What this man most of all fails to see is how a web-site that has been allowed to exist with obvious approval by all the copyright holders involved here is any different in its expression from a printed book. Cost shouldn't be the deciding factor. If one is allowed, so should the other. In fact, how could JKR's "encyclopedia" ever compete with free – if that was the true issue here.
Since the lexicon cannot in any sense of the word replace the nine volumes of HP literature (i.e. you wouldn't buy the lexicon to avoid reading the books themselves) and there is no other competing work on the market, this man absolutely fails to understand how JKR, WB, or anyone else is damaged by it.

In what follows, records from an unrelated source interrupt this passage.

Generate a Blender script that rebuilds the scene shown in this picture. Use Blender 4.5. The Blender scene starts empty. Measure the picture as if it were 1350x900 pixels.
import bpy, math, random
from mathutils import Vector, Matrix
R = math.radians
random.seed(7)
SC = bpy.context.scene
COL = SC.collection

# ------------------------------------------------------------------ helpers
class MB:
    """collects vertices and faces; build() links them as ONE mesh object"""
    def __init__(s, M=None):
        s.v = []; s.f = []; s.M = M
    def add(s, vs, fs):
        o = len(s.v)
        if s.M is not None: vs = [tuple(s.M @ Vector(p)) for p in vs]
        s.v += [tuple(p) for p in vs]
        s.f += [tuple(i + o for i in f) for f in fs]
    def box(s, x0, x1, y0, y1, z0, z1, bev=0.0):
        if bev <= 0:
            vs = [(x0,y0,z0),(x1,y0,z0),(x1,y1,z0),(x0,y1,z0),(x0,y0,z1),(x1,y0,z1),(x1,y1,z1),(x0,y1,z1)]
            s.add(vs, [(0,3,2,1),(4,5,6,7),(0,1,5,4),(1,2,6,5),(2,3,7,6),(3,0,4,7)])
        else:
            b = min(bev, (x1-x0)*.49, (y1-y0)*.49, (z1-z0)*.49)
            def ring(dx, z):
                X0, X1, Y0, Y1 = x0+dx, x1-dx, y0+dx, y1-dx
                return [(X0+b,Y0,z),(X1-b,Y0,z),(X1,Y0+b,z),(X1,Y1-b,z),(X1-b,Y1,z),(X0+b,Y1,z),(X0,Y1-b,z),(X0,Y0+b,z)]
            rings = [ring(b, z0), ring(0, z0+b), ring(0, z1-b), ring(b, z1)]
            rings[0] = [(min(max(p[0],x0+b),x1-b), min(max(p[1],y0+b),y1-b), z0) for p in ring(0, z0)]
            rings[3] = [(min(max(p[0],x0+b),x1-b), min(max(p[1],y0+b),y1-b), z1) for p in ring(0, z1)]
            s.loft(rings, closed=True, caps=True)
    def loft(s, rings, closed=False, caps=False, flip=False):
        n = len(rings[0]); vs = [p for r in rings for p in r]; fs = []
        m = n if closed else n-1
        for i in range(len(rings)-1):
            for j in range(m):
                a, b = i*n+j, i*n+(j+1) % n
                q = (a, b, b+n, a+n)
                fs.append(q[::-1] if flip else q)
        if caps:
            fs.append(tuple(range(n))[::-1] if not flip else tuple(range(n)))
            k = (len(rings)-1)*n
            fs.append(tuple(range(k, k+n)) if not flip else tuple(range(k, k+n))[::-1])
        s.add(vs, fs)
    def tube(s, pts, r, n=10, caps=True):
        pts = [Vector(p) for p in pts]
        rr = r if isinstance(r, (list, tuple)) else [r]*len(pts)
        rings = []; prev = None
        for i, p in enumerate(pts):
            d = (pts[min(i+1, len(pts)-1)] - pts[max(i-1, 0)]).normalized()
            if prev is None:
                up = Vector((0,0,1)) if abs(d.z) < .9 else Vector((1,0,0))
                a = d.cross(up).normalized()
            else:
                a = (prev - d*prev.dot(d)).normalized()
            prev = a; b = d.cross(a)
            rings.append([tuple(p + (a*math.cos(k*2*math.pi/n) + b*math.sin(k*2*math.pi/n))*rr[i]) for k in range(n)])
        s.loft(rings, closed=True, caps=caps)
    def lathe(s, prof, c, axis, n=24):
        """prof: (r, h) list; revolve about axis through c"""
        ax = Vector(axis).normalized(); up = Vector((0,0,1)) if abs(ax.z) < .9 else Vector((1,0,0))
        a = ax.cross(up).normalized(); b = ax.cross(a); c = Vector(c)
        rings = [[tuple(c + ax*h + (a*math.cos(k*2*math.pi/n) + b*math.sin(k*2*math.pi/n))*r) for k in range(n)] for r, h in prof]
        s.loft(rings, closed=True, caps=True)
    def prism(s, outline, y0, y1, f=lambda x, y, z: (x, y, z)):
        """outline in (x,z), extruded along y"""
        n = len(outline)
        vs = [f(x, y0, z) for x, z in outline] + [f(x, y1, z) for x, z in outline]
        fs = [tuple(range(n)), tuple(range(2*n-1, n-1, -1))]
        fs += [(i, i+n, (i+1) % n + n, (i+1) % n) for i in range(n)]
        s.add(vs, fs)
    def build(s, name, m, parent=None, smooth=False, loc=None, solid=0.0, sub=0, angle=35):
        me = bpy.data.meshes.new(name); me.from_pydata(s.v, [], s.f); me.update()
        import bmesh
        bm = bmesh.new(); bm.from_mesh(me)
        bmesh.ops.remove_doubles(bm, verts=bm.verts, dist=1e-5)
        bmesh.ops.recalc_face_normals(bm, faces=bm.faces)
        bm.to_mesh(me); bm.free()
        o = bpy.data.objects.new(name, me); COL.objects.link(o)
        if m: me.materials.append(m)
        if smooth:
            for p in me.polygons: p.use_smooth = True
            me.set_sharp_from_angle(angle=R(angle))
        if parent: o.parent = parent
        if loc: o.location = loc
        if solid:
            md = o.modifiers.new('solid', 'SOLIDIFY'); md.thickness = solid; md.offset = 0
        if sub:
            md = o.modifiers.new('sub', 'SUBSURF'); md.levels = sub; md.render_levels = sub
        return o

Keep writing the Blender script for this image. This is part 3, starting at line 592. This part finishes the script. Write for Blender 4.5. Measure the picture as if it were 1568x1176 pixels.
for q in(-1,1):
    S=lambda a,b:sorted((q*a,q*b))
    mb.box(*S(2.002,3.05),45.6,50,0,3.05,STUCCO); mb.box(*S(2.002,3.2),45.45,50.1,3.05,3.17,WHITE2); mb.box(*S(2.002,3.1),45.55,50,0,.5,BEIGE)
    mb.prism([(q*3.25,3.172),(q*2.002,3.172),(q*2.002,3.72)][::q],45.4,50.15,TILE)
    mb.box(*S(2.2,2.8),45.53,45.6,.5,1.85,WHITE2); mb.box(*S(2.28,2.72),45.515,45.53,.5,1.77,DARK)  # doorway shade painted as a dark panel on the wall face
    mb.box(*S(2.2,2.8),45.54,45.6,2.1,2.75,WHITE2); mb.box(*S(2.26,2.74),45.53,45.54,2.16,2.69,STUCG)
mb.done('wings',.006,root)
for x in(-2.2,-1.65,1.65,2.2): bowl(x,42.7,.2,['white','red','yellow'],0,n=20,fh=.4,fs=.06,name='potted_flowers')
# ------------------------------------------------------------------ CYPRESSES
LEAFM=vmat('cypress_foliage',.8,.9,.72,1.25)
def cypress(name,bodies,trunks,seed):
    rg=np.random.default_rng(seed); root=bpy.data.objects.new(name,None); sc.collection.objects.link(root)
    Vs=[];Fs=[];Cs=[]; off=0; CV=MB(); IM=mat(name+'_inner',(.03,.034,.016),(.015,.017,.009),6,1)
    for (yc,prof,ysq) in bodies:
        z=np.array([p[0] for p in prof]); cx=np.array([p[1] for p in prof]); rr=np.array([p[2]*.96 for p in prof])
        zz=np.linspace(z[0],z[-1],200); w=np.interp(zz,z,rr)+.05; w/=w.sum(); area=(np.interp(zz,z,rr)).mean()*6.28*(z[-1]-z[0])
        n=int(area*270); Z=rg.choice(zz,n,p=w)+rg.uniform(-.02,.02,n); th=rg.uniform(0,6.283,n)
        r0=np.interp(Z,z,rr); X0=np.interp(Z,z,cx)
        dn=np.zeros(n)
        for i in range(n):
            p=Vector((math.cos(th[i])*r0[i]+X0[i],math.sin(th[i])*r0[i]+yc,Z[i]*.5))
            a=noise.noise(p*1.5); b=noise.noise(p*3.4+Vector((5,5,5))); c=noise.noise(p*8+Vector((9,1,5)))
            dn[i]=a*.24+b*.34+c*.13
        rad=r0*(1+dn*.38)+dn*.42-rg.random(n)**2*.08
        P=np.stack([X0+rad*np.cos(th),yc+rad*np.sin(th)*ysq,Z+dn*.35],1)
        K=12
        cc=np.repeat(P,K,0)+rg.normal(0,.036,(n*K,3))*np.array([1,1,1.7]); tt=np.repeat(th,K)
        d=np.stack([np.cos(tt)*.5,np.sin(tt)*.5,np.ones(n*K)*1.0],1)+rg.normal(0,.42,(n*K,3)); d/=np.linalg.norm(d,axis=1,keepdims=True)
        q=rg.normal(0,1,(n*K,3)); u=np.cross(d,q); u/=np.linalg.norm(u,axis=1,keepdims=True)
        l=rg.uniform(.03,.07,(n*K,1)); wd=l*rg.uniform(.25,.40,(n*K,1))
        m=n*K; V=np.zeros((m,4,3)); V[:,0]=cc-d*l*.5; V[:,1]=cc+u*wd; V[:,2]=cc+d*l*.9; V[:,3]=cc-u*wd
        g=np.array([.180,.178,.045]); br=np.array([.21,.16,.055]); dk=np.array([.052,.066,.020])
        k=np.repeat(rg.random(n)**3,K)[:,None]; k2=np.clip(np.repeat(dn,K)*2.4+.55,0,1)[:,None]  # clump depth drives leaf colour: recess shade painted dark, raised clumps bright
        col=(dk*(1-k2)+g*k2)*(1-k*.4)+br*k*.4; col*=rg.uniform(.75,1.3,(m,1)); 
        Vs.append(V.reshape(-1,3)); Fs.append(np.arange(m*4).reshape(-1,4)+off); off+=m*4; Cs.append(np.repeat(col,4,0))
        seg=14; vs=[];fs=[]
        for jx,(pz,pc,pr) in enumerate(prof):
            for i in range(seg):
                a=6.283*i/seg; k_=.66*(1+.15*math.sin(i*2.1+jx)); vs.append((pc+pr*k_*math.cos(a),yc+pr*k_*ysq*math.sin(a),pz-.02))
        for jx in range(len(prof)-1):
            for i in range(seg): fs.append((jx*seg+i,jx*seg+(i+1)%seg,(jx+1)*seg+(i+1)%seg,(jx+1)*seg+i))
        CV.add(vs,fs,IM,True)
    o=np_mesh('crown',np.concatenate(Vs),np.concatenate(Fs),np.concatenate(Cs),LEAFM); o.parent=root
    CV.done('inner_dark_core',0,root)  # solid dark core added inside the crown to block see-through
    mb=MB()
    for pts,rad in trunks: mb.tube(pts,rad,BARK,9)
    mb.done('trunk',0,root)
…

It will be interesting to see if JKR can possibly publish her own lexicon that doesn't infringe in the work from this author, since she has obviously admitted to being aware of it and using it in the past. Also if she can, on her own, produce a work as good as this one since she obviously fears it.
This man is left to wonder what would happen if it was turned into an e-book and simply given away on the site as a compendium of the site's content.